After you have a properly mangled pubic exhibit, it is time for step two: transferal. It is exactly as it sounds: you will transfer your nerve-pubes to your face, likely via scissors and glue. I will not lie – the process is more painful than Death taking the form of a grizzly bear and giving you a colonoscopy, sans anesthetic. No, really, it’s quite a burn. Imagine taking thousands of fire ants, clumping them into a ball and attaching them to your crotch. Following the fire ants, imagine you make a deal with God to understand what it feels like to be conscious during a state of unconsciousness, or non-existence. To experience the state of not existing. And upon waking from that mind-rending experience, you realize that you have signed yourself to a state of eternal servitude as a scratching post for hell cats. Anyway. You have to do that.

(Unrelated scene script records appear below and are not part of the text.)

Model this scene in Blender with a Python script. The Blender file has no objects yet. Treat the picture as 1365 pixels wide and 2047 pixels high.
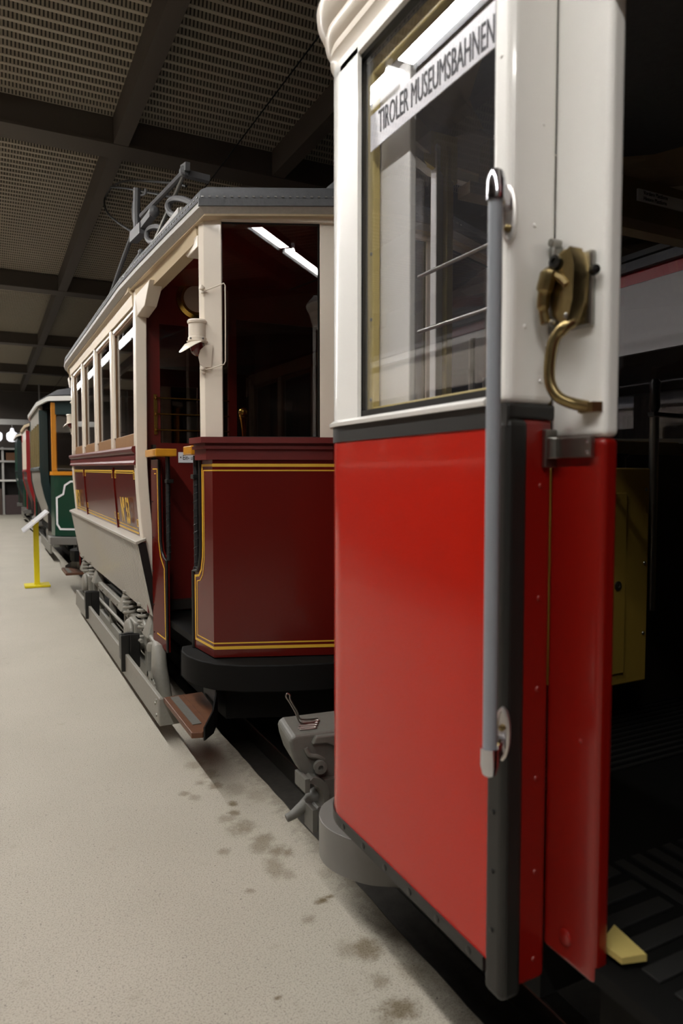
import bpy, bmesh, math, random
from mathutils import Vector, Matrix
random.seed(7)
sc = bpy.context.scene
# ---------------------------------------------------------------- camera
F_PX, W_PX, H_PX = 1400.0, 1365.0, 2047.0
CAM_H = 1.52
yaw = math.atan((682.5 + 22) / F_PX)
pitch = math.atan(73.5 / F_PX)
cam = bpy.data.cameras.new('camera'); cam_o = bpy.data.objects.new('camera', cam)
sc.collection.objects.link(cam_o); sc.camera = cam_o
cam.sensor_fit = 'VERTICAL'; cam.sensor_height = 36.0; cam.sensor_width = 24.0
cam.lens = 36.0 * F_PX / H_PX
cam_o.location = (0, 0, CAM_H)
cam_o.rotation_euler = (math.pi / 2 - pitch, 0, -yaw)
cam.clip_start = 0.05; cam.clip_end = 200
cam.dof.use_dof = True; cam.dof.focus_distance = 3.7; cam.dof.aperture_fstop = 3.2
# ---------------------------------------------------------------- world and exposure
w = bpy.data.worlds.new('hall_air'); sc.world = w; w.use_nodes = True
w.node_tree.nodes['Background'].inputs[0].default_value = (1.0, 0.95, 0.88, 1)
w.node_tree.nodes['Background'].inputs[1].default_value = 0.002
sc.view_settings.view_transform = 'Standard'; sc.view_settings.look = 'None'
sc.view_settings.exposure = 0.0; sc.view_settings.gamma = 1.0
TUBE_POWER = 80.0          # emission of the fluorescent tubes
FAR_LAMP_POWER = 0.9
# ---------------------------------------------------------------- helpers
def lin(r, g, b):
    f = lambda c: (c / 255 / 12.92) if c / 255 <= 0.04045 else ((c / 255 + 0.055) / 1.055) ** 2.4
    return (f(r), f(g), f(b), 1)
def mat(name, col, rough=0.5, metal=0.0, coat=0.0, var=0.06, bump=0.0, scale=30.0, spec=0.5):
    m = bpy.data.materials.new(name); m.use_nodes = True
    nt = m.node_tree; b = nt.nodes['Principled BSDF']
    b.inputs['Roughness'].default_value = rough; b.inputs['Metallic'].default_value = metal
    b.inputs['Coat Weight'].default_value = coat; b.inputs['Coat Roughness'].default_value = 0.06
    b.inputs['Specular IOR Level'].default_value = spec
    tc = nt.nodes.new('ShaderNodeTexCoord'); n = nt.nodes.new('ShaderNodeTexNoise')
    n.inputs['Scale'].default_value = scale; n.inputs['Detail'].default_value = 4
    nt.links.new(tc.outputs['Object'], n.inputs['Vector'])
    mx = nt.nodes.new('ShaderNodeMix'); mx.data_type = 'RGBA'
    c = Vector(col[:3])
    mx.inputs[6].default_value = (*(c * (1 - var)), 1); mx.inputs[7].default_value = (*[min(1, k) for k in c * (1 + var)], 1)
    nt.links.new(n.outputs['Fac'], mx.inputs[0]); nt.links.new(mx.outputs[2], b.inputs['Base Color'])
    if bump:
        bp = nt.nodes.new('ShaderNodeBump'); bp.inputs['Strength'].default_value = bump; bp.inputs['Distance'].default_value = 0.004
        nt.links.new(n.outputs['Fac'], bp.inputs['Height']); nt.links.new(bp.outputs[0], b.inputs['Normal'])
    return m
def glass_mat(name, tint, strength=1.0, dust=0.0):
    m = bpy.data.materials.new(name); m.use_nodes = True; nt = m.node_tree; nt.nodes.clear()
    out = nt.nodes.new('ShaderNodeOutputMaterial'); mix = nt.nodes.new('ShaderNodeMixShader')
    tr = nt.nodes.new('ShaderNodeBsdfTransparent'); tr.inputs[0].default_value = (*tint, 1)
    gl = nt.nodes.new('ShaderNodeBsdfGlossy'); gl.inputs['Roughness'].default_value = 0.0
    lw = nt.nodes.new('ShaderNodeLayerWeight'); lw.inputs[0].default_value = 0.5
    p = nt.nodes.new('ShaderNodeMath'); p.operation = 'POWER'; p.inputs[1].default_value = 4.0
    ma = nt.nodes.new('ShaderNodeMath'); ma.operation = 'MULTIPLY_ADD'; ma.inputs[1].default_value = 0.9; ma.inputs[2].default_value = 0.05 * strength
    nt.links.new(lw.outputs['Facing'], p.inputs[0]); nt.links.new(p.outputs[0], ma.inputs[0])
    nt.links.new(ma.outputs[0], mix.inputs[0]); nt.links.new(tr.outputs[0], mix.inputs[1]); nt.links.new(gl.outputs[0], mix.inputs[2])
    last = mix
    if dust:
        di = nt.nodes.new('ShaderNodeBsdfDiffuse'); di.inputs[0].default_value = (0.55, 0.55, 0.6, 1)
        m2 = nt.nodes.new('ShaderNodeMixShader'); tc = nt.nodes.new('ShaderNodeTexCoord'); n = nt.nodes.new('ShaderNodeTexNoise')
        n.inputs['Scale'].default_value = 9; n.inputs['Detail'].default_value = 8
        nt.links.new(tc.outputs['Object'], n.inputs['Vector'])
        mm = nt.nodes.new('ShaderNodeMath'); mm.operation = 'MULTIPLY'; mm.inputs[1].default_value = dust * 2
        nt.links.new(n.outputs['Fac'], mm.inputs[0]); nt.links.new(mm.outputs[0], m2.inputs[0])
        nt.links.new(mix.outputs[0], m2.inputs[1]); nt.links.new(di.outputs[0], m2.inputs[2]); last = m2
    nt.links.new(last.outputs[0], out.inputs[0])
    return m
def emit_mat(name, col, power):
    m = bpy.data.materials.new(name); m.use_nodes = True; b = m.node_tree.nodes['Principled BSDF']
    b.inputs['Base Color'].default_value = (*col, 1)
    b.inputs['Emission Color'].default_value = (*col, 1); b.inputs['Emission Strength'].default_value = power
    return m
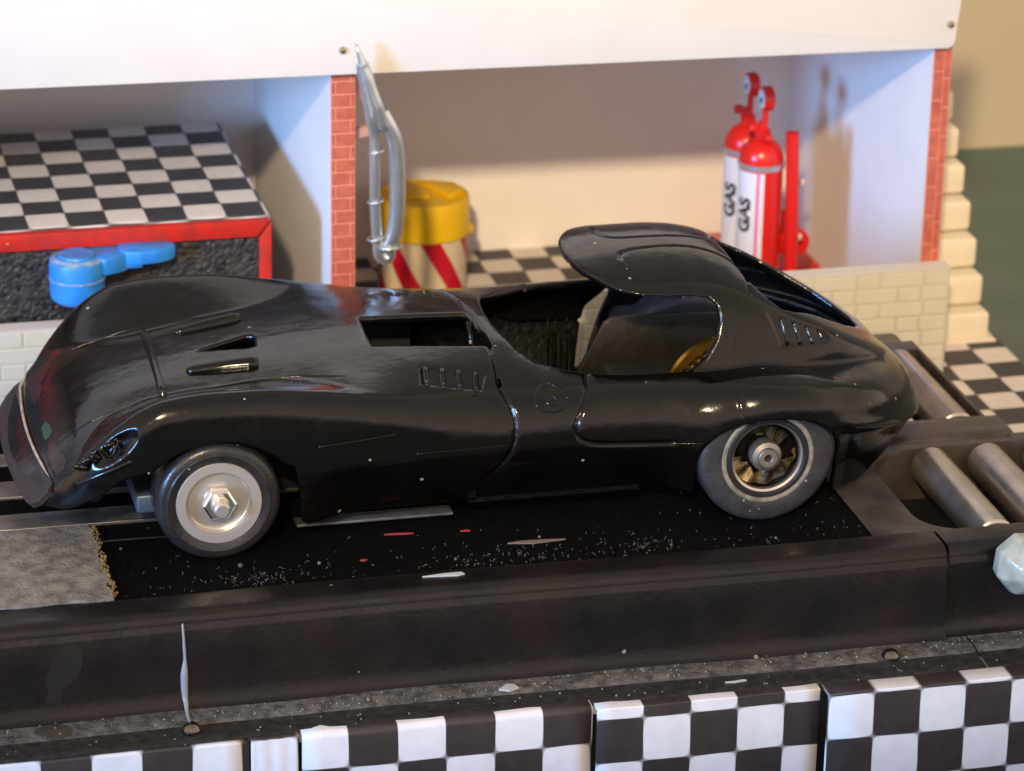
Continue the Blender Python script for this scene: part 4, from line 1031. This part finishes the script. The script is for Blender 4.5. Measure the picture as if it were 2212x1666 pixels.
# pillar side print
# low brick wall in front of the bays
pw = box('low_wall', -12, 19.66, YF - .55, YF - .16, -2, .76, MORTARC, gar, bev=.02)
pc = box('wall_coping', -12, 19.68, YF - .57, YF - .06, .765, .79, CARD, gar)
pitch = .385; z = .74; row = 0
while z - pitch > -2.05:
    x = 19.62 - (0 if row % 2 else .62)
    first = True
    while x > -5.5:
        wl_ = 1.12 * random.uniform(.96, 1.04) if not first else (1.12 if row % 2 == 0 else .70)
        if row % 2 == 0 and first: pass
        x1_ = x; x0_ = x - wl_
        # stretcher then header
        bb = box('brick', x0_ + .03, x1_ - .03, YF - .572, YF - .53, max(-1.99, z - pitch + .025), z - .02, BRICKC, None, bev=.012, seg=1)
        bb.parent = pw
        x = x0_; first = False
        if x > -5.5:
            bb = box('brick', x - .58 + .03, x - .03, YF - .572, YF - .53, max(-1.99, z - pitch + .025), z - .02, BRICKC, None, bev=.012, seg=1)
            bb.parent = pw; x -= .58
    if row % 2 == 0:
        bb = box('brick', 19.62 - .62 + .03, 19.60, YF - .572, YF - .53, max(-1.99, z - pitch + .025), z - .02, BRICKC, None, bev=.012, seg=1); bb.parent = pw
    z -= pitch; row += 1
for ch in pw.children: ch.matrix_parent_inverse = Matrix.Translation((-12, -17, 2)) @ Matrix.Translation((12, 17, -2))

# ================================================================== STAIRS
st = empty('staircase', (20.6, 13.4, -2), 'cream toy staircase with rounded steps beside the right brick pillar', 'stairs')
for k in range(11):
    y0 = 13.5 + k * .56; xr = 21.62
    box('step', 19.58, xr, y0, y0 + .75, -2 + (k) * .785 - (.06 if k else -.02), -2 + (k + 1) * .785 - .06, STAIRM, st, bev=.13 if k else .1, seg=3)
box('stair_side', 19.60, 21.56, 13.75, 20.6, -1.98, -1.4, STAIRM, st)
box('plinth', 19.6, 21.75, 13.3, 14.2, -2.0, -1.93, STAIRM, st, bev=.02)

# ================================================================== COUNTER WITH RED TRIM
ct = empty('shop_counter', (-2, 16, -2), 'workbench with checkered top, red trim and black gritty front in the left bay', 'workbench')
CTOP = checker_mat('bench_checks', 0.905, (3.16 - .905 * 4, 12.45), 'XY', white=(.66, .62, .57), black=(.045, .045, .052))
cb = box('bench_top', -12, 3.26, 12.42, 19.6, -2, 2.86, CTOP, ct, bev=.10, seg=4)
box('front_panel', -12, 2.98, 12.25, 12.42, -1.9, 2.36, GRANITE, ct)
prism('red_trim', [(-12, 2.40), (2.92, 2.40), (3.22, 2.80), (-12, 2.82)], 12.18, 12.44, REDTRIM, ct, 'Y', bev=.03)
prism('red_trim', [(2.955, 2.38), (3.24, 2.76), (3.25, -1.9), (2.945, -1.9)], 12.16, 12.44, REDTRIM, ct, 'Y', bev=.03)

# blue fitting
bt = empty('blue_tap', (-1.3, 11.9, 1.2), 'blue painted drum-shaped tap with a lever arm on the black workbench front', 'tap')
UP = .22
lathe('drum', [(0, 1.12 + UP), (.52, 1.12 + UP), (.60, 1.20 + UP), (.625, 1.30 + UP), (.625, 1.66 + UP), (0, 1.66 + UP)], (-1.3, 11.72, 0), BLUE, bt, 'Z', 20, ang=30)
lathe('drum_seam', [(.60, 1.655 + UP), (.655, 1.66 + UP), (.655, 1.70 + UP), (.60, 1.705 + UP)], (-1.3, 11.72, 0), BLUEWORN, bt, 'Z', 20, closed=True, ang=30)
lathe('drum_cap', [(0, 1.70 + UP), (.63, 1.70 + UP), (.63, 2.02 + UP), (.60, 2.10 + UP), (.50, 2.16 + UP), (.42, 2.18 + UP), (.40, 2.23 + UP), (0, 2.23 + UP)], (-1.3, 11.72, 0), BLUE, bt, 'Z', 20, ang=30)
lathe('worn_rim', [(.48, 2.155 + UP), (.60, 2.09 + UP), (.615, 2.11 + UP), (.50, 2.18 + UP)], (-1.3, 11.72, 0), BLUEWORN, bt, 'Z', 20, closed=True, ang=30)
box('arm_root', -.9, .2, 11.62, 12.2, 2.02, 2.36, BLUE, bt, bev=.06)
prism('neck', [(-1.0, 11.5), (-.70, 11.35), (-.40, 11.48), (-.15, 11.66), (.1, 12.25), (-1.0, 12.25)], 1.98, 2.40, BLUE, bt, 'Z', bev=.06)
prism('lever_arm', [(-.34, 11.80), (-.20, 11.60), (.1, 11.52), (.5, 11.56), (.82, 11.70), (.98, 11.86), (1.0, 12.1), (.8, 12.22), (.3, 12.28), (-.3, 12.28)], 2.12, 2.46, BLUE, bt, 'Z', bev=.08)

# ================================================================== SILVER EXHAUST PIPES
ep = empty('exhaust_pipes', (5.6, 11.3, .8), 'pair of bent silver exhaust pipes with clamps propped upright by the left brick pillar', 'exhaust pipe')
YP = 11.25
tube('thick_pipe', catmull([(5.78, YP + .04, 2.25), (5.93, YP, 2.7), (5.99, YP, 3.4), (5.98, YP, 4.2), (5.93, YP, 4.8), (5.80, YP, 5.2), (5.62, YP + .02, 5.55)], 6), 0.185, SILVER, ep, 20)
tube('thin_pipe', catmull([(5.56, YP + .05, 2.15), (5.52, YP + .05, 2.7), (5.48, YP + .05, 3.4), (5.47, YP + .05, 4.3), (5.46, YP + .04, 5.0), (5.40, YP, 5.5), (5.28, YP, 6.1), (5.16, YP, 6.7)], 6), [0.125] * 24 + list(np.linspace(.125, .18, 6)) + list(np.linspace(.18, .17, 6)) + list(np.linspace(.17, .15, 7)), SILVER, ep, 20)
# slash-cut tail
b = bmesh.new(); fr = frames(catmull([(5.66, YP, 5.15), (5.48, YP, 5.75), (5.28, YP, 6.35), (5.02, YP - .02, 7.15)], 5)); rr = np.interp(np.linspace(0, 1, len(fr)), [0, .3, .7, 1], [.19, .23, .19, .04])
rings = []
for (p, a, c_), q in zip(fr, rr): rings.append([b.verts.new(p + a * math.cos(2 * PI * k / 16) * q * 1.0 + c_ * math.sin(2 * PI * k / 16) * q * .8) for k in range(16)])
for r0, r1 in zip(rings, rings[1:]):
    for k in range(16): b.faces.new((r0[k], r0[(k + 1) % 16], r1[(k + 1) % 16], r1[k]))
b.faces.new(rings[0]); b.faces.new(rings[-1]); bmesh.ops.recalc_face_normals(b, faces=b.faces)
o = link('pipe_tail', bm_mesh(b, 'pipe_tail'), SILVER, smooth=True); put(o, ep)
for z in (2.52, 3.42, 4.62):
    b = bmesh.new(); cpts = [(5.49 + .175 * math.cos(a), YP + .03 + .17 * math.sin(a), z + .03 * math.cos(a)) for a in [2 * PI * k / 20 for k in range(21)]]
    tube_bm(b, cpts, .026, 8, cap=False); o = link('clamp', bm_mesh(b, 'clamp'), SILVER, smooth=True); put(o, ep)
b = bmesh.new(); cpts = [(5.80 + .23 * math.cos(a), YP + .03 + .23 * math.sin(a), 2.30) for a in [2 * PI * k / 24 for k in range(25)]]
tube_bm(b, cpts, .05, 8, cap=False); o = link('end_flange', bm_mesh(b, 'end_flange'), SILVER, smooth=True); put(o, ep)
tube('bottom_bend', catmull([(5.56, YP + .05, 2.35), (5.58, YP + .04, 2.12), (5.70, YP + .03, 2.0), (5.82, YP + .03, 2.06), (5.83, YP + .03, 2.25)], 5), .14, SILVER, ep, 16)
tube('prop_rod', [(5.62, YP + .12, 2.1), (5.55, YP + .15, .82)], .03, BLACKM, ep, 8)

# bracket behind the pillar
br = empty('wall_bracket', (5.3, 13, 5), 'mauve triangular shelf bracket on the right face of the left brick pillar wall', 'bracket')
prism('upper_strut', [(5.15, 6.15), (5.15, 5.75), (6.0, 4.75), (6.0, 5.05)], 12.9, 13.05, MAUVE, br, 'Y')
prism('lower_strut', [(5.15, 4.58), (5.15, 4.32), (6.0, 4.55), (6.0, 4.78)], 12.9, 13.05, MAUVE, br, 'Y')
box('back_plate', 5.145, 5.40, 13.2, 13.9, 4.15, 5.6, DARKOLIVE, br)
box('hanging_block', 5.145, 5.36, 13.3, 13.9, 3.05, 4.0, mat('grey_block', (.05, .045, .04), .6), br, bev=.03)

# ================================================================== YELLOW-LID DRUM
dr = empty('striped_drum', (8.57, 20.0, -2), 'round tub with red and cream slanted stripes and a yellow lid, by the back wall', 'tub')
def stripe_mat():
    m = bpy.data.materials.new('slanted_stripes'); m.use_nodes = True; N = m.node_tree.nodes; L = m.node_tree.links; b = N['Principled BSDF']
    t = N.new('ShaderNodeTexCoord'); s_ = N.new('ShaderNodeSeparateXYZ'); L.new(t.outputs['Object'], s_.inputs[0])
    at_ = N.new('ShaderNodeMath'); at_.operation = 'ARCTAN2'; L.new(s_.outputs[1], at_.inputs[0]); L.new(s_.outputs[0], at_.inputs[1])
    a = N.new('ShaderNodeMath'); a.operation = 'MULTIPLY_ADD'; a.inputs[1].default_value = 1.0; L.new(at_.outputs[0], a.inputs[0])
    z_ = N.new('ShaderNodeMath'); z_.operation = 'MULTIPLY'; z_.inputs[1].default_value = 0.52; L.new(s_.outputs[2], z_.inputs[0]); L.new(z_.outputs[0], a.inputs[2])
    f = N.new('ShaderNodeMath'); f.operation = 'MULTIPLY_ADD'; f.inputs[1].default_value = 6 / (2 * PI); f.inputs[2].default_value = 10.02; L.new(a.outputs[0], f.inputs[0])
    fr_ = N.new('ShaderNodeMath'); fr_.operation = 'FRACT'; L.new(f.outputs[0], fr_.inputs[0])
    g_ = N.new('ShaderNodeMath'); g_.operation = 'LESS_THAN'; g_.inputs[1].default_value = .45; L.new(fr_.outputs[0], g_.inputs[0])
    mx = N.new('ShaderNodeMix'); mx.data_type = 'RGBA'; L.new(g_.outputs[0], mx.inputs[0])
    mx.inputs[6].default_value = (.66, .57, .40, 1); mx.inputs[7].default_value = (.50, .004, .025, 1)
    L.new(mx.outputs[2], b.inputs['Base Color']); b.inputs['Roughness'].default_value = .32
    return m
tb = lathe('tub', [(0, 0), (1.12, 0), (1.13, .05), (1.13, 1.9), (0, 1.9)], (0, 0, 0), stripe_mat(), None, 'Z', 64); tb.parent = dr
ld = lathe('lid', [(1.10, 1.52), (1.17, 1.52), (1.20, 1.56), (1.19, 1.8), (1.18, 2.4), (1.15, 2.5), (1.08, 2.52), (1.05, 2.46), (.6, 2.44), (0, 2.44)], (0, 0, 0), YELLOW, None, 'Z', 72); ld.parent = dr
lt = prism('lid_tab', [(1.0, -.35), (1.25, -.30), (1.3, .0), (1.2, .3)], 1.45, 1.65, YELLOW, None, 'Z', bev=.03); lt.parent = ld
lw = prism('lid_step', [(-.9, .5), (-.2, .72), (.25, .2), (.1, -.25), (-.5, -.2)], 2.42, 2.53, YELLOW, None, 'Z', bev=.04); lw.parent = ld
lw2 = prism('lid_step', [(.05, 1.02), (.95, .6), (1.05, .0), (.6, -.4), (.35, .3)], 2.42, 2.56, YELLOW, None, 'Z', bev=.04); lw2.parent = ld

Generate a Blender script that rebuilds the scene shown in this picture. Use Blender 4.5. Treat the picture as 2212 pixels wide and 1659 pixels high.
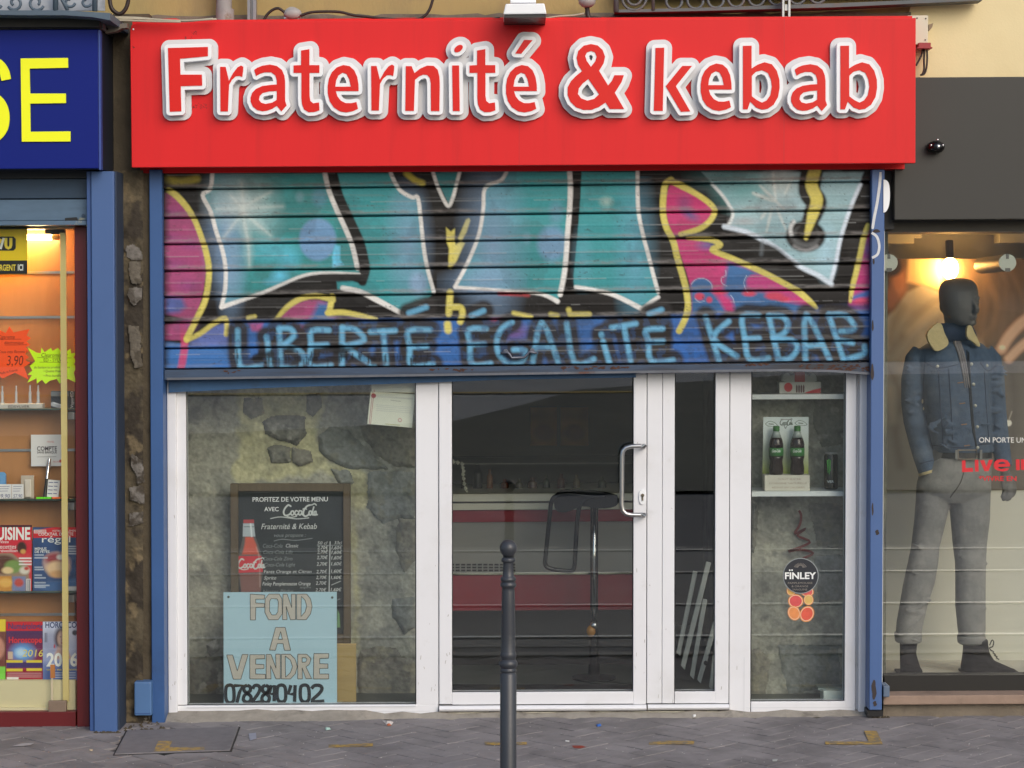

Don’t worry, you’re almost home free. Your nerve-pubes should be glued to your face to a point that they could not be pulled off by two Hulk Hogans. Keep water and any other liquid away from your face at all costs. Do not shower, do not go outside, do not drink anything. Remain this way for three months. If you feel you are not up to the task of surviving without liquids, you may inject water into yourself using any number of homemade contraptions, such as a wooden, splintery syringe, or an ax/tape combo. However, if you do this, I ask that you brand yourself on your chest “I DO NOT DESERVE THIS BEARD,” thus cursing yourself to a life of never going to beaches and never facing your lover in bed/only doing it doggy style or reverse cowgirl.

Once a period of a quarter-year has passed, your pubes will have merged snugly with the flesh of your face. Thus is born a Tremendous Beard. I hope all of you will take this procedure with pride, as the Tremendous Beard fad will last relatively long – approximately 5 years. And to be trendy, in the year 2022, is everything.